Hi, I’m Aadarsh, a freshman studying Computer Science at the National Institute of Technology, Tiruchirappalli. I’ll be working on building a Taxonomy Editor for GSoC 2022 this summer.

This project is at its planning stage and we’d love your feedback regarding this project.
Some details about the project are mentioned below:

Requirement Analysis

Currently, we have set the following requirements for the application:

  • Creation of a backend for parsing taxonomies
  • Implement CRUD of elements in a taxonomy
  • Provision for quick search of a component
  • Build hierarchy visualizations for taxonomies
  • Implementing validation of a taxonomy modification

Architecture

This issue clearly contains the initial architecture planned for this project.

Feedback

We would love to know your feedback on adding any other requirements, or about any workflows that you follow while editing taxonomies.

Any ideas regarding the architecture and design are much appreciated.

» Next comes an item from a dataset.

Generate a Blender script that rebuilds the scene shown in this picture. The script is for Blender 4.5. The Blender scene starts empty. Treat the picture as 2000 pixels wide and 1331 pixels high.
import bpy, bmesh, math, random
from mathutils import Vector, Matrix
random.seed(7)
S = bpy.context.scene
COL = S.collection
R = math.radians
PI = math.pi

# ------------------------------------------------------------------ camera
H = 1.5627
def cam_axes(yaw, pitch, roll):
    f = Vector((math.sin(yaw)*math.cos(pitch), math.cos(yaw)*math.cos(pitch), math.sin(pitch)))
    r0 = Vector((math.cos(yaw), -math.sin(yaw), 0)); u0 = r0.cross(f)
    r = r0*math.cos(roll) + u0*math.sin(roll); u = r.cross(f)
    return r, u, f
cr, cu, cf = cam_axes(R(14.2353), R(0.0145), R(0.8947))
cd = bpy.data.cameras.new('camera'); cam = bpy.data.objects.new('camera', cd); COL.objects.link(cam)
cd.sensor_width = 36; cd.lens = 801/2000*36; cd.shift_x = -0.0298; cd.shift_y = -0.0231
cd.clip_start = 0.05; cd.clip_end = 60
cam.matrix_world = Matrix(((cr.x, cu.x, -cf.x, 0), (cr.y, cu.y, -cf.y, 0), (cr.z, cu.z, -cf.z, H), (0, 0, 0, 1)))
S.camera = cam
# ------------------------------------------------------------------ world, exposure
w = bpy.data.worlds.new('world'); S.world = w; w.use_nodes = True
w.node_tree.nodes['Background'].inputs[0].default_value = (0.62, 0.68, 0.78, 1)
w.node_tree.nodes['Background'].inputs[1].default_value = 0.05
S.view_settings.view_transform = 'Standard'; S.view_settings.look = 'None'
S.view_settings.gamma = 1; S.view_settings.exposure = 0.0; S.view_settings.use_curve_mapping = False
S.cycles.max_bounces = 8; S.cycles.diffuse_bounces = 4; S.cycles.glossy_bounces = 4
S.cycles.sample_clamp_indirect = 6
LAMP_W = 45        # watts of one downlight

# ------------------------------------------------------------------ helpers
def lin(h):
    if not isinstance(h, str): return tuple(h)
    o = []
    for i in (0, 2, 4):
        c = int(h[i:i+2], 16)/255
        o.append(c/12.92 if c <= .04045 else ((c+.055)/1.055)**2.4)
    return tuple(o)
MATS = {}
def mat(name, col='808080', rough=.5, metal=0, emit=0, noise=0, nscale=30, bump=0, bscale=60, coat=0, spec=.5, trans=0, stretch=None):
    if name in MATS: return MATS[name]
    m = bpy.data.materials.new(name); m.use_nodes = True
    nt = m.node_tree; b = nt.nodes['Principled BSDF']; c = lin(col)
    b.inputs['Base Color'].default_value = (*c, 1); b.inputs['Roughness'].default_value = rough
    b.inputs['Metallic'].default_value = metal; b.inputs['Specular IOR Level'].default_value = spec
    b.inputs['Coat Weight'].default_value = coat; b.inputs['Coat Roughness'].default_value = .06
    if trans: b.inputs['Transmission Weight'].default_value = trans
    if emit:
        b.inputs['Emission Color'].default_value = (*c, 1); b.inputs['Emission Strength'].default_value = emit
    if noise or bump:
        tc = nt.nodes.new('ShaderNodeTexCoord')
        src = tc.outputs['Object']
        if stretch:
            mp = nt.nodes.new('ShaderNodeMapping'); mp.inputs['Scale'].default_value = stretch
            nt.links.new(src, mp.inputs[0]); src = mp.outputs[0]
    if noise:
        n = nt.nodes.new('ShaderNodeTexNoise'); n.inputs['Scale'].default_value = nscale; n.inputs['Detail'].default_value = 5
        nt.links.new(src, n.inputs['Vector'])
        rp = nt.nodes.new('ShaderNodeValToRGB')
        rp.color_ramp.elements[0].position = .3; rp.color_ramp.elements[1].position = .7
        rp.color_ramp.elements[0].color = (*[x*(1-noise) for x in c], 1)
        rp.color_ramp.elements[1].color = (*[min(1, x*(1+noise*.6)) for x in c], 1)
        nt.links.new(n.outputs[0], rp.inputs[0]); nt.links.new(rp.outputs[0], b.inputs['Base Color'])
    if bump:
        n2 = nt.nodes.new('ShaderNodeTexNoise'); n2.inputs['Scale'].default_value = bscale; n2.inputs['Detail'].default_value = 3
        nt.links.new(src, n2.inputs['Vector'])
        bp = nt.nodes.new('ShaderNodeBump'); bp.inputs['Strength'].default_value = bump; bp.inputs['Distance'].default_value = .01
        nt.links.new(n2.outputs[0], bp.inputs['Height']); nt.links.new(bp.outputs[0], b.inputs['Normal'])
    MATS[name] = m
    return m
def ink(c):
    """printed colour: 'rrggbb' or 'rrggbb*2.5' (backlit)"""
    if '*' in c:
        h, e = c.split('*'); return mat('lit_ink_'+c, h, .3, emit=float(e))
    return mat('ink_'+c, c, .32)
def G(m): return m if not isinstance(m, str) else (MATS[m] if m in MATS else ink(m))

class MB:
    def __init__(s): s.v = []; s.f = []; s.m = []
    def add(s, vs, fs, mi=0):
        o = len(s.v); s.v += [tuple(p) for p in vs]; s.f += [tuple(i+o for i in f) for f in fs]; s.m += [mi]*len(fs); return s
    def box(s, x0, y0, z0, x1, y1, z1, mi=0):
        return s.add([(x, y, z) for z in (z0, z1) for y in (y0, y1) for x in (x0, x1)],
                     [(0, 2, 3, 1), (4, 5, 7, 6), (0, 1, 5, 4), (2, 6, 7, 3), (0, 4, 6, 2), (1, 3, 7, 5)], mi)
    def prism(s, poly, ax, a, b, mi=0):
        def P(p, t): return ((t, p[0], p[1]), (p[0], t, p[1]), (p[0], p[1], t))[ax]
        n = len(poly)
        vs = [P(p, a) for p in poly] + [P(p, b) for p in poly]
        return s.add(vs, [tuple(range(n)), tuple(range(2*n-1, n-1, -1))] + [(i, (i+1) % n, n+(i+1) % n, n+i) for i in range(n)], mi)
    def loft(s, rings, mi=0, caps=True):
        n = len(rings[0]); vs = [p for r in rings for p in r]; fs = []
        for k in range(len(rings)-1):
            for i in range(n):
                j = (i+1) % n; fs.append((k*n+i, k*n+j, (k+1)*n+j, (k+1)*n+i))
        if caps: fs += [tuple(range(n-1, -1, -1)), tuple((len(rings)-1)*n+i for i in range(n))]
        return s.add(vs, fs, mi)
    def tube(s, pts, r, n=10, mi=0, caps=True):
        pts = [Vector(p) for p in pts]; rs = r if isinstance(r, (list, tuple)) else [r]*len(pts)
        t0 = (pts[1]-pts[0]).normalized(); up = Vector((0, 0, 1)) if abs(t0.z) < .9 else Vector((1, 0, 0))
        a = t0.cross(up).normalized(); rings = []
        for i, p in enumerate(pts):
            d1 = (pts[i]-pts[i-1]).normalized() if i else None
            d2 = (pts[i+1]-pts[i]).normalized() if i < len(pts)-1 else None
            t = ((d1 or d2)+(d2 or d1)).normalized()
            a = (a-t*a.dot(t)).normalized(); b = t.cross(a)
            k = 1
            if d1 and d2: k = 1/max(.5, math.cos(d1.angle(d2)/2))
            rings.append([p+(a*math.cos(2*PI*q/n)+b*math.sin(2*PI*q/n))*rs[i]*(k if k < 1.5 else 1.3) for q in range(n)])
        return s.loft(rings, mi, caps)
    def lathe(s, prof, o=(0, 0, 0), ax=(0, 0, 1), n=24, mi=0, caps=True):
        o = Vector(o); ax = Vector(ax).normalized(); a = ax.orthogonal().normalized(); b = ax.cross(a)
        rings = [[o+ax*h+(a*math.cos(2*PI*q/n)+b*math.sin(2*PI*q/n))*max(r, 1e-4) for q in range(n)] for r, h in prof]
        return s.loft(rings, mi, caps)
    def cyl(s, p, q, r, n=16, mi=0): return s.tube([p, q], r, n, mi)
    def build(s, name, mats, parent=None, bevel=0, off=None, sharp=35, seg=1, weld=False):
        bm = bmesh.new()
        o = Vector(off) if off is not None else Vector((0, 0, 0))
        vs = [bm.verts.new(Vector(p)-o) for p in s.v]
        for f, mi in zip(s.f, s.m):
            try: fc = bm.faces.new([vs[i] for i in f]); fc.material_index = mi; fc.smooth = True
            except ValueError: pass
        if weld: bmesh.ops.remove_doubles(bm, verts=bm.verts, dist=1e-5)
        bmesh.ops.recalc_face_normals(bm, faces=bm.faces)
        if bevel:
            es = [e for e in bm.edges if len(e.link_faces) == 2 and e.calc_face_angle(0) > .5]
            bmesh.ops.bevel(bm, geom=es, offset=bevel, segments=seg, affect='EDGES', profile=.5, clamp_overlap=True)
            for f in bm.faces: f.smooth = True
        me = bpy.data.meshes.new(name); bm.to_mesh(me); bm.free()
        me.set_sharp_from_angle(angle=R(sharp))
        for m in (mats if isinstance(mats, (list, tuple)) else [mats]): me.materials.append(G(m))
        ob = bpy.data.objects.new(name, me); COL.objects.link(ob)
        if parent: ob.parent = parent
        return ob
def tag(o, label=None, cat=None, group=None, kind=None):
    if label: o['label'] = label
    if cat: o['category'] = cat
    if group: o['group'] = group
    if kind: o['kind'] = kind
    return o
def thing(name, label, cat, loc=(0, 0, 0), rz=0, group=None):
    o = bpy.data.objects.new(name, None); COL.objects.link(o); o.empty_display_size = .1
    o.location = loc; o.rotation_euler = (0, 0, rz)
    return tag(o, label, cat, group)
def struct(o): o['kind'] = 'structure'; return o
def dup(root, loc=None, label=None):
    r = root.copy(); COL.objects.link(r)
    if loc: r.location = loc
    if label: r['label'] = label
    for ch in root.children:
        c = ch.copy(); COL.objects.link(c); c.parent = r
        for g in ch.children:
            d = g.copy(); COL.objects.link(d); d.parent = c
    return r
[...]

Feel free to drop your suggestions in this thread! :slight_smile:

1 Like

On the visualization front I didn’t see anything interesting and dedicated to DAG that are not too complex for our job (that does not look too much like a graph, which is messy). So I guess folder hierachy metaphore is ok, although incomplete ? Maybe we could explore what genealogy visualization software do, as they are kind of an extreme case of that. The closest is class hierarchy diagrams for software, but I think it’s a bit complex too.

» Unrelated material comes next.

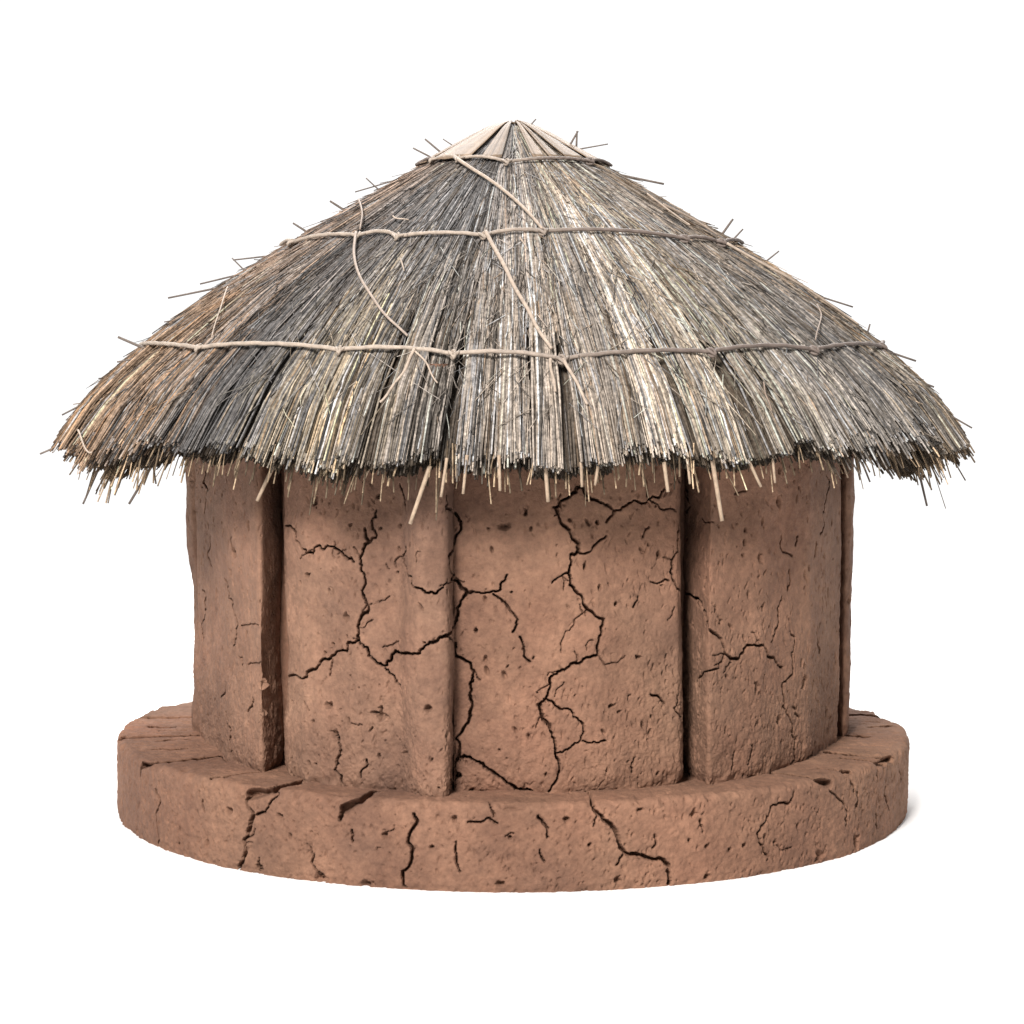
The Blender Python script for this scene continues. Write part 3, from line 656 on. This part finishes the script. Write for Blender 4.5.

I would maybe build something akin to
Capture d’écran de 2022-06-01 11-25-59
(source: GitHub - antvis/XFlow)

but where the arrow would cross (because of multiple parents / children) but they would only be indicative.

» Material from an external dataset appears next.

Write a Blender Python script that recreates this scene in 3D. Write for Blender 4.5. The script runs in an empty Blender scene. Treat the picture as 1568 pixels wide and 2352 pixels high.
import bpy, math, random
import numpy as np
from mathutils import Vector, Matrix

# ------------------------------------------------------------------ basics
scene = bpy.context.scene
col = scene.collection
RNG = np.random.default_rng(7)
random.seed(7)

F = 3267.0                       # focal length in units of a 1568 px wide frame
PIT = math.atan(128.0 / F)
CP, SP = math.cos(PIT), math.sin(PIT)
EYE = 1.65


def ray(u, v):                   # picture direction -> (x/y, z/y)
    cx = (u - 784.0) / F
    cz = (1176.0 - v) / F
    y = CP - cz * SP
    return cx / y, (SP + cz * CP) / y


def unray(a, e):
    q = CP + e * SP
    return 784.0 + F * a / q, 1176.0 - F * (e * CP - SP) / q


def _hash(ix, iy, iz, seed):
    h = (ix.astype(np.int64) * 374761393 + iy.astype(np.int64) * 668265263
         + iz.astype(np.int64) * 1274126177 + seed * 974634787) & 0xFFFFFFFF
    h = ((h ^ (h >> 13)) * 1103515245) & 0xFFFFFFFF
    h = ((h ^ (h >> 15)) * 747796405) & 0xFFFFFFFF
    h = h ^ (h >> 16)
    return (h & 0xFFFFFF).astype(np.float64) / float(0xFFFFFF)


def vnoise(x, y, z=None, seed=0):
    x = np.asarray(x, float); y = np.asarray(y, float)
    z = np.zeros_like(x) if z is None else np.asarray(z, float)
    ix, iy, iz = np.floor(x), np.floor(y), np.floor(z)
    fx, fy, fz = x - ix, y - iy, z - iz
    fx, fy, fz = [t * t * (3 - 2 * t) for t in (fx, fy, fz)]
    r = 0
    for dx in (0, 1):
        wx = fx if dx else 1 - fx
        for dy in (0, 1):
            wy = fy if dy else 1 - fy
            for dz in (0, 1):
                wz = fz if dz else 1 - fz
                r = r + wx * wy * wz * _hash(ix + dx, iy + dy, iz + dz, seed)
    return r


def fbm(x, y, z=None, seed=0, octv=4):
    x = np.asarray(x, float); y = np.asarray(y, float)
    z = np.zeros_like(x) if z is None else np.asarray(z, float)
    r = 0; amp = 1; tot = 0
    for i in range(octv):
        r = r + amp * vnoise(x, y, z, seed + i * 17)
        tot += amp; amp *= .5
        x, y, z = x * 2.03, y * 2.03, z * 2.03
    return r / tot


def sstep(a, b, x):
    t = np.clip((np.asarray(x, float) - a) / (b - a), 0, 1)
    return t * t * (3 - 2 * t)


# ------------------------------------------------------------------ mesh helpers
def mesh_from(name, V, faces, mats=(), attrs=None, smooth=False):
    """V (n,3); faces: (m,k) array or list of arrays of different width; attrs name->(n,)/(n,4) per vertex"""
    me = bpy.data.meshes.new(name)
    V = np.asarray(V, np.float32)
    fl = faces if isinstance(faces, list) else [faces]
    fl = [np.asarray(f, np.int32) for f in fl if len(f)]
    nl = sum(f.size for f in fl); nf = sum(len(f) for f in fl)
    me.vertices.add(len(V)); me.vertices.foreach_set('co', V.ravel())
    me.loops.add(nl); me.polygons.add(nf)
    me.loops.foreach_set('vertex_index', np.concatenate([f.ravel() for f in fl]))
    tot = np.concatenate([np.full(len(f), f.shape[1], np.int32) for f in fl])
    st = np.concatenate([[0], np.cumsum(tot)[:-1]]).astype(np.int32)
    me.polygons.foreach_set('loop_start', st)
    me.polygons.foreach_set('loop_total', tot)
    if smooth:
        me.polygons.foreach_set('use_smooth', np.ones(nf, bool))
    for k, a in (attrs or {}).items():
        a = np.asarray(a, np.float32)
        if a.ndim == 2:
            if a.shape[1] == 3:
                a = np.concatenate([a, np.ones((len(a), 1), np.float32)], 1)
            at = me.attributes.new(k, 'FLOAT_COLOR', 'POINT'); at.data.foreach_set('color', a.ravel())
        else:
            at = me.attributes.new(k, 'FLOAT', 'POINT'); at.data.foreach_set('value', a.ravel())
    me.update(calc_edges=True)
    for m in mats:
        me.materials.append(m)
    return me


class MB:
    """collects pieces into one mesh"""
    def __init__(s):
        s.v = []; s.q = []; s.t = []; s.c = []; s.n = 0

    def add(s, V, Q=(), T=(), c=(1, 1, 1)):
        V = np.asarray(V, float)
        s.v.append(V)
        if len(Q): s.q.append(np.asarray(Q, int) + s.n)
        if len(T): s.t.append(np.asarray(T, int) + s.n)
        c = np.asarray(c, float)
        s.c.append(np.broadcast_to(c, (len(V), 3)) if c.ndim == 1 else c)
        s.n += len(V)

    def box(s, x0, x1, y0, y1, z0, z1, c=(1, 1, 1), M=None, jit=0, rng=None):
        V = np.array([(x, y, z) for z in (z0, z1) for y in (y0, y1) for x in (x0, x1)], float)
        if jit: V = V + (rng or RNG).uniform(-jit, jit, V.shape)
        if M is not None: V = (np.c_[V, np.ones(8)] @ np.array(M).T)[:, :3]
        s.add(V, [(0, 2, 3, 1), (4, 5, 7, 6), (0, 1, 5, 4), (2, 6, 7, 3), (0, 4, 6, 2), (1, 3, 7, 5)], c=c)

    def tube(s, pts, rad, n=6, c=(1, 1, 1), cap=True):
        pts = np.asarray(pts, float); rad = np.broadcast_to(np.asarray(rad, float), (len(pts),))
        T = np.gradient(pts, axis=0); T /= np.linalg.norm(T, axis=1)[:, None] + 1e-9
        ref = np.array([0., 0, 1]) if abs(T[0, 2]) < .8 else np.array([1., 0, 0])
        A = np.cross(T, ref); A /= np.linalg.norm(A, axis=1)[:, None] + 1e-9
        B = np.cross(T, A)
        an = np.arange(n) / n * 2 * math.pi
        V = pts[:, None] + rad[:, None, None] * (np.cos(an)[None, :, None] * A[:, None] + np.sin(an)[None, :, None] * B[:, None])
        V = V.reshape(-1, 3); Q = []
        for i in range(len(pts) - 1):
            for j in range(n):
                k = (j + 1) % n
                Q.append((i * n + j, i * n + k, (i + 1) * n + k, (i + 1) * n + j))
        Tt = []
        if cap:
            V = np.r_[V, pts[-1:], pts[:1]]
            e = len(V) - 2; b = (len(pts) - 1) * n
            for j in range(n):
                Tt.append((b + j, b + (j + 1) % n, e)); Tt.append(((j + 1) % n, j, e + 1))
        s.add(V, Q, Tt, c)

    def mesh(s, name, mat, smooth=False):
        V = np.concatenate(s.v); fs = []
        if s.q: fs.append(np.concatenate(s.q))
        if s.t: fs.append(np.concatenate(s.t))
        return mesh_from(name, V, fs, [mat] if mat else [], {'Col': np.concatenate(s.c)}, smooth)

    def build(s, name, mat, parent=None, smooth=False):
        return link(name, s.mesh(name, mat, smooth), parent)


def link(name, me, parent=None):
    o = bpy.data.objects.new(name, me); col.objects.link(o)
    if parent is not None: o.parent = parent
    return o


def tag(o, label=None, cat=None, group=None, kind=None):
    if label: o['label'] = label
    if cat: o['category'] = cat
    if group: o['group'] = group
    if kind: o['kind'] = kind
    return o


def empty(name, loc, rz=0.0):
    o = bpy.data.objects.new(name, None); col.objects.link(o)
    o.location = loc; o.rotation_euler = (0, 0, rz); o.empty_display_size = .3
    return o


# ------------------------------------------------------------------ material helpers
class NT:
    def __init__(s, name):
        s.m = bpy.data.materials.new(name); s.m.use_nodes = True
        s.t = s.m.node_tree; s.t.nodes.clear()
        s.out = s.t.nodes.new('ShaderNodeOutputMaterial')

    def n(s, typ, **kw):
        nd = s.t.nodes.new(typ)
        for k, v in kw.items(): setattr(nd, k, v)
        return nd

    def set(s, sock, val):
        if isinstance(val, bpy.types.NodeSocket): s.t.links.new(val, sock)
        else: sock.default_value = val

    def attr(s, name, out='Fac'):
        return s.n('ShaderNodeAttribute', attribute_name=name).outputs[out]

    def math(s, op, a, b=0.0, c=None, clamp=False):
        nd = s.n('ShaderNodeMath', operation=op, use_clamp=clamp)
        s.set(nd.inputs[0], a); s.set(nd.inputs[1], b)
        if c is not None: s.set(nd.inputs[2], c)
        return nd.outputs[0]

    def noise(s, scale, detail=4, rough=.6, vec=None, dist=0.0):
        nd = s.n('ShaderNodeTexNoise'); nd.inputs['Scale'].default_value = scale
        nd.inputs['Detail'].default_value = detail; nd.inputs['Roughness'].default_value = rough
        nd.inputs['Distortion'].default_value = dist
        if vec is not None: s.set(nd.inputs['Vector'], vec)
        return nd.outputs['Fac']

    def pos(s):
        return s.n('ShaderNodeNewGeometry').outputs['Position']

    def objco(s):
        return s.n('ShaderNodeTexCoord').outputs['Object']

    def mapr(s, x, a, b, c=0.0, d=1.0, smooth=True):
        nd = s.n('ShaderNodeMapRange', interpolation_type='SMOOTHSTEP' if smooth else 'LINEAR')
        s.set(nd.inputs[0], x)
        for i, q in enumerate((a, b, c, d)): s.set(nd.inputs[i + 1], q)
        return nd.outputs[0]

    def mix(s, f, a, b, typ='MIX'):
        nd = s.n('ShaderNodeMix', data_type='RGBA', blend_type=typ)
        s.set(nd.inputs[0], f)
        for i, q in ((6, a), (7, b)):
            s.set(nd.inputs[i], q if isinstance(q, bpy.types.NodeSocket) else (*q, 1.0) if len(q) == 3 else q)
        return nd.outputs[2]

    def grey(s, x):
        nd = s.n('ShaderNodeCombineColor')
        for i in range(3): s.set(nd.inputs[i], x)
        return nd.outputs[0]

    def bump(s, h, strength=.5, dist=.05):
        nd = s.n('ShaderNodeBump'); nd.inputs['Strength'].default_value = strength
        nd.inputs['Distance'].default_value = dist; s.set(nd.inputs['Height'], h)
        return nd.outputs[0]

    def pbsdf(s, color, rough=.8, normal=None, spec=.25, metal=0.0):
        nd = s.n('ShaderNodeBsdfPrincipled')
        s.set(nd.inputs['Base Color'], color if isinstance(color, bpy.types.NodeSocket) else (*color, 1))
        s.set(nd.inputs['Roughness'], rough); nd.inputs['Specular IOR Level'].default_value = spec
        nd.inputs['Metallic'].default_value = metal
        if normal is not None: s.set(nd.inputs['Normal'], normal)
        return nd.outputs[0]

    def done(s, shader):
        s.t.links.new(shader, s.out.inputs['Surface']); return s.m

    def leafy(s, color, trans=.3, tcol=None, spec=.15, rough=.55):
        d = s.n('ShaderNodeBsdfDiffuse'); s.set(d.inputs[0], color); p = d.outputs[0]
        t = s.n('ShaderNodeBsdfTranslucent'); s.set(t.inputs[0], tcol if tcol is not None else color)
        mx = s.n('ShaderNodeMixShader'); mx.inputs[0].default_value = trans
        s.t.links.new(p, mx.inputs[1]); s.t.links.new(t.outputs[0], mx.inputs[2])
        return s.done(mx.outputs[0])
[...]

What would be more important is to arrange my parents in levels of depth (from top to bottom), siblings on same level, and children underneath, by depth also.

To compute “level”, my intuition is that the longuest path from top to element is the best choice (it’s better to have a long arrow than an element above one of its parent).

You would of course never display whole taxonomy, but only surrounding elements to a specific entry.

XFlow seems cool! I’ll look into it and check out how well it fits our usecase. Thanks for the suggestion!

@aadarshram, Speaking with @charlesnepote I understand we should not focus so much on vizualizing whole graph but a single item.

That is main page should be the one around one item.

We could put translations, synonyms, and properties.

Charles suggest there are simple tools that would help a lot, like building the url to wikipedia, and other nice features, knowing if the category is present in open food facts, how many entries it haves etc.
List of entries that may have common words could be useful.

Then we could add parents and children.

It seems to me we could visualize ancestors and descendants (but only for this entry) as two distinct “rail/metro” graph like the one often used for git:
Capture d’écran de 2022-06-08 15-06-13
(taken from GitHub - nicoespeon/gitgraph.js: 👋 [Looking for maintainers] - A JavaScript library to draw pretty git graphs in the browser)

We may decide of a maximum threshold on number of displayed descendant / ancestors to keep things manageable

Using this method, we won’t have to visualize whole graph, still one could reach an entry:

  • either by using the search
  • either by navigating from an entry to one of it’s descendant / ancestor
  • and we could of course provide a list of “root” nodes and, maybe, “leaf nodes”, last edited, etc.

I think it’s a good pragmatic idea to center our first interface around the taxonomy “entry” page, it is less risky.

Just commenting here that @pierre.slamich as done figma mockups : Démo Day Saison 10 - YouTube

We are first concentrating on edition, to handle search and navigation later on.